Em causa estão duas dezenas de transferências, feitas entre 2011 e 2014, que foram comunicadas pelos bancos mas não foram alvo do controlo pelo fisco e estavam omissas das estatísticas. O jornal Público conta esta terça-feira que o caso já está a ser investigado pela Inspeção-Geral das Finanças.
Estas omissões, registadas e notificadas às Finanças entre 2011 e 2014, foram detetadas apenas em finais de 2015 e início de 2016, quando foi “retomado o trabalho de análise estatística e divulgação” deste tipo de transferências.
Isto porque em 2010, ainda durante a governação de José Sócrates, foi iniciada a publicação obrigatória das estatísticas sobre transferências para os “territórios com tributação privilegiada”, por ordem, do secretário de Estado dos Assuntos Fiscais Sérgio Vasques. Uma obrigação que ficou suspensa durante o Governo de Passos Coelho, quando Paulo Núncio foi secretário de Estado com a mesma pasta.
Rita Soares - Antena 1
Desde logo, em abril de 2016, quando a publicação das estatísticas no Portal das Finanças foi retomada, identificaram-se “incongruências com a informação relativa aos anos anteriores”, conta o diário desta terça-feira.
Fernando Rocha Andrade, atual secretário de Estado, ordenou nessa altura que fossem publicados os dados dos anos em falta, que não coincidem com a atualização de valores entretanto realizada, com uma diferença superior a 9800 milhões de euros.
O fisco tinha contabilizado 7162 milhões enviados para offshores entre os anos em causa, mas admite agora que esse valor ascendeu a 16.964 milhões de euros. Impostos são recuperáveis
Estando em causa duas dezenas de transferências, o valor médio por transferência para offshores é de 490 milhões por declaração. Com montantes tão “significativos” por transferência que ficaram por examinar, o Ministério das Finanças ordenou uma averiguação pela Inspeção-Geral das Finanças, conta o jornal.

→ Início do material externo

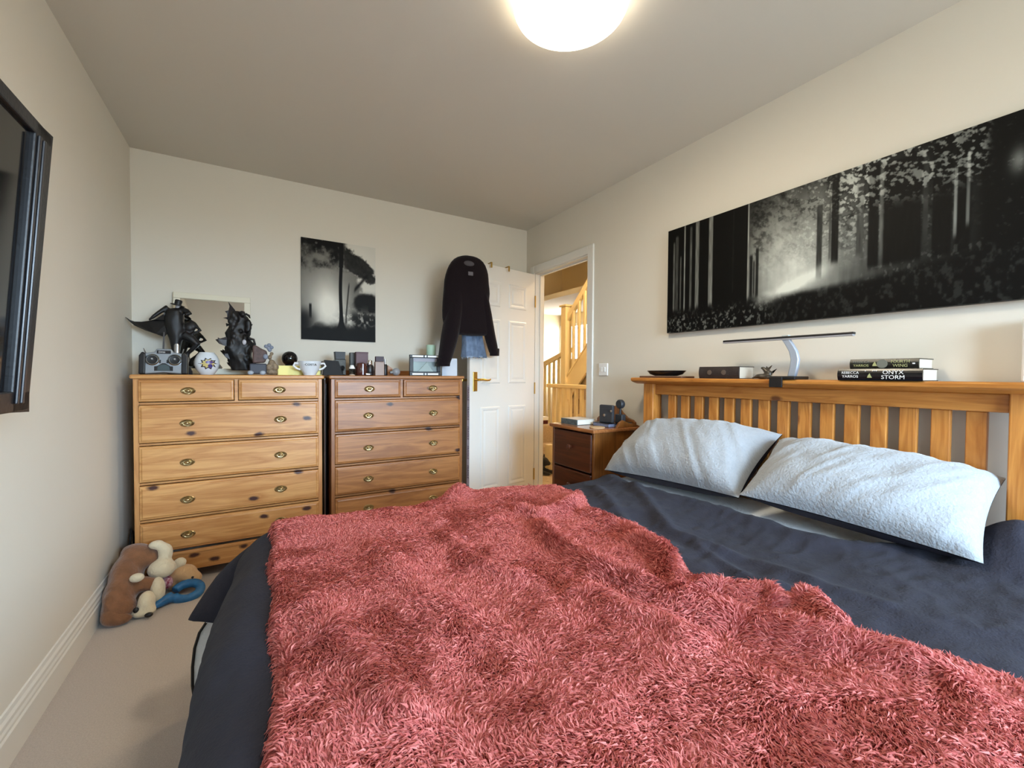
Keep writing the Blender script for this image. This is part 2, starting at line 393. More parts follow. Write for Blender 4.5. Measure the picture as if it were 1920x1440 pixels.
# ------------------------------------------------------------------ landing and stairs beyond the doorway
XH = W+wt
sbox('floor_hall', M_HALLCARPET, W+.001, 4.3, 1.6, 7.2, -.05, 0)
sbox('floor_stairwell', M_HALLCARPET, 4.3, 6.2, 1.6, 7.2, -1.25, -1.2)
sbox('ceiling_hall', M_CEIL, XH, 6.2, 1.6, 7.2, 3.4, 3.45)
sbox('wall_hall_far', M_HALLWALL, 6.1, 6.2, 1.6, 7.2, -1.2, 3.4)
sbox('wall_hall_end', M_HALLWALL, XH, 6.2, 7.2, 7.3, -1.2, 3.4)
sbox('wall_hall_near', M_HALLWALL, XH, 6.2, 1.5, 1.6, -1.2, 3.4)
sbox('wall_hall_bulkhead', M_HALLWALL, 4.75, 6.1, 4.62, 4.72, 2.25, 3.4)
sbox('wall_hall_soffit', M_CEIL, 4.75, 6.1, 4.72, 7.2, 2.36, 2.44)
sbox('wall_hall_understair', M_HALLWALL, 4.36, 4.44, 1.6, 4.70, -.2, 1.35)
hs = MB(); hs.box(XH-.085, XH, 1.5, 7.3, H+.08, 3.45); hs.box(XH-.085, XH, D+.12, 7.3, -.05, H+.08); struct(hs.build('wall_hall_side', M_HALLWALL))
sbox('wall_stairwell', M_HALLWALL, 4.22, 4.3, 1.6, 7.2, -1.25, -.05)
# window lighting the stairwell (outside frame of the doorway's view)
hw = grp('window_2', (6.09, 6.75, .95))
MB().box(-.012, -.004, -.40, .40, .05, 1.15).build('window_pane', plain('bright_pane', (1, 1, 1, 1), .4, emis=((.95, .98, 1, 1), 9.0)), hw)
wf2 = MB()
for a, b, c, d_ in ((-.45, -.40, 0, 1.2), (.40, .45, 0, 1.2), (-.40, .40, 0, .05), (-.40, .40, 1.15, 1.2)): wf2.box(-.03, 0, a, b, c, d_)
wf2.build('window_frame', M_TRIM, hw)
# lamp in the hall
hlp = thing('pendant_lamp', 'warm globe pendant lamp lighting the landing', 'lamp', (3.9, 3.1, 3.4))
MB().tube([(0, 0, 0), (0, 0, -.55)], .004, 6).build('cord', M_WHITEP, hlp)
MB().ell((0, 0, -.65), .11, 20, 12).build('globe', plain('warm_globe', (1, .9, .7, 1), .3, emis=((1, .76, .46, 1), HALL_E)), hlp, smooth=True)

M_CREAM = M_HALLWOOD
# landing balustrade parallel to the bedroom wall
lb = thing('balustrade', 'low cream painted landing balustrade nearest the doorway', 'balustrade', (3.60, 3.1, 0))
MB().box(-.03, .03, -.2, 1.06, .975, 1.02).build('handrail', M_CREAM, lb, bevel=.01)
MB().box(-.02, .02, -.2, 1.02, .07, .10).build('base_rail', M_CREAM, lb)
for k in range(12):
    y = -.15+k*.098
    MB().box(-.015, .015, y-.015, y+.015, .10, .975).build('baluster', M_CREAM, lb)
MB().box(-.04, .04, .98, 1.06, 0, .30).build('newel_base', M_CREAM, lb, bevel=.008)
# flight rising to the right behind it
uf = thing('staircase', 'cream staircase flight rising to the right behind the landing', 'staircase', (4.30, 4.72, 0))
nb = MB(); nb.box(-.055, .055, -.055, .055, 0, 2.06); nb.build('newel_post', M_CREAM, uf, bevel=.008)
MB().box(-.075, .075, -.075, .075, 2.06, 2.09).build('newel_cap', M_CREAM, uf, bevel=.01)
sl = 1.0
def slope_beam(y0, y1, zoff, hh, w, name, x=0):
    mb = MB().prism([(y0, zoff-y0*sl-hh/2), (y1, zoff-y1*sl-hh/2), (y1, zoff-y1*sl+hh/2), (y0, zoff-y0*sl+hh/2)], x-w/2, x+w/2, 'x')
    return mb.build(name, M_CREAM, uf, bevel=.006)
slope_beam(-1.6, -.05, 1.86, .09, .06, 'handrail')
slope_beam(-1.6, -.05, .88, .34, .035, 'string_board')
slope_beam(-1.6, -.05, 1.06, .035, .06, 'string_cap')
for k in range(12):
    y = -.16-k*.115
    MB().box(-.017, .017, y-.017, y+.017, 1.06-y*sl, 1.84-y*sl).build('baluster', M_CREAM, uf)
for k in range(7):
    MB().box(.02, .8, -.22-k*.2, -.02-k*.2, .60+k*.2, .80+k*.2).build('tread', M_HALLCARPET, uf)
# far handrail against the bright stairwell
ff = thing('balustrade', 'pale balustrade against the bright stairwell window left of the newel', 'balustrade', (4.9, 5.45, 0))
MB().prism([(-.1, 1.49), (1.2, 1.12), (1.2, 1.19), (-.1, 1.56)], -.03, .03, 'x').build('handrail', M_CREAM, ff)
for k in range(9):
    y = -.02+k*.13
    MB().box(-.016, .016, y-.016, y+.016, .2, 1.48-y*.285).build('baluster', M_CREAM, ff)
MB().prism([(-.1, .1), (1.2, -.2), (1.2, .05), (-.1, .38)], -.02, .02, 'x').build('string_board', M_CREAM, ff)
# carpeted winder steps
for k, (y0, y1, z1, nm) in enumerate(((4.55, 4.775, .20, 'lowest carpeted step at the turn of the stairs'), (4.78, 5.3, .44, 'second carpeted step at the turn of the stairs'))):
    o = MB().box(0, .5, 0, y1-y0, 0, z1).build('stair_step', M_HALLCARPET, bevel=.02, loc=(3.72, y0, 0)); tag(o, nm, 'step')
# folded things on the step
bk = thing('storage_box', 'white lidded box with dark red base on the carpeted step', 'box', (3.80, 4.86, .44))
MB().box(0, .30, 0, .35, 0, .05).build('box_base', plain('maroon', sr(84, 22, 24), .5), bk)
MB().box(-.01, .31, -.01, .36, .05, .10).build('box_lid', M_WHITEP, bk, bevel=.01)
# black cat lying on the landing, one continuous body
cat = MB()
cc = (3.40, 4.02)
cat.ell((-.13, .17, .085), (.10, .20, .085)); cat.ell((-.04, .02, .10), (.065, .075, .085)); cat.ell((.0, -.05, .135), (.055, .06, .052)); cat.ell((.01, -.10, .118), (.030, .03, .024))
cat.tube([(-.035, -.03, .16), (-.042, -.025, .205), (-.045, -.022, .225)], [.022, .012, .003], 8)
cat.tube([(.035, -.03, .16), (.045, -.025, .205), (.048, -.022, .225)], [.022, .012, .003], 8)
cat.tube([(-.02, -.02, .05), (.02, -.12, .025), (.03, -.19, .02)], [.03, .024, .02], 8); cat.tube([(-.1, 0, .05), (-.08, -.10, .025), (-.07, -.16, .02)], [.03, .024, .02], 8)
cat.tube([(-.16, .34, .04), (-.05, .40, .025), (.06, .36, .022)], [.03, .022, .014], 8)
c_o = cat.build('cat', plain('black_fur', sr(20, 19, 20), .8, sheen=.3), voxel=.011, loc=(cc[0], cc[1], 0)); c_o.rotation_euler = (0, 0, .5)
tag(c_o, 'black cat lying on the landing carpet beyond the doorway', 'cat')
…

Resta agora saber se a cobrança dos impostos nesses três anos que escaparam ao escrutínio do fisco estão completamente perdidos. O Ministério das Finanças lembra que “não estão ainda concluídas as investigações em causa”.
Uma vez que o prazo de caducidade para liquidação dos impostos adicionais até ao ano de 2013 já foi atingido, o pagamento das taxas até esse ano poderá ter ficado irremediavelmente perdido.
Ouvido pela Antena 1, o fiscalista Tiago Caiado Guerreiro, o mecanismo legal que obriga os bancos a comunicarem as transferências para paraísos fiscais e a Autoridade Tributária a vigiar essas transferências não faz tanto sentido.
Isto porque os países são agora obrigados a comunicar entre si com uma regularidade trimestral as transferências que são feitas, através de um acordo multilateral para a troca de informações fiscais.
Todos os anos, até ao final do mês de julho, os bancos são obrigados a enviar ao fisco a "Declaração de Operações Transfronteiras", ou a declaração Modelo 38. Nesse documento, são discriminados os valores das transferências, o número de identificação fiscal das empresas ou das pessoas que as operam e ainda o país para onde esse dinheiro é transferido. Uma obrigatoriedade que o fiscalista considera neste momento desnecessária.
Tiago Caiado Guerreiro acredita também que se houve impostos que ficaram por pagar, relativos a essas transferências que não foram vigiadas pelo fisco, eles são recuperáveis.
O acordo entre os vários países para a troca de informações, em vigor desde 1 de janeiro deste ano. "O Estado português vai ser informado das pessoas que têm depósitos bancários no exterior (...) e se elas tiveram rendimentos que não pagaram impostos. Isso tem sanções consideráveis, nomeadamente de natureza criminal", refere o fiscalista.
No entanto, e apesar destas transferências passarem a partir de agora pelo crivo do Estado, Caiado Guerreiro avisa que poderão ficar de fora os movimentos ligados à corrupção e outros crimes, já que se tratam de esquemas "extremamente elaborados" e que poderão passar ao lado da troca de informações em causa.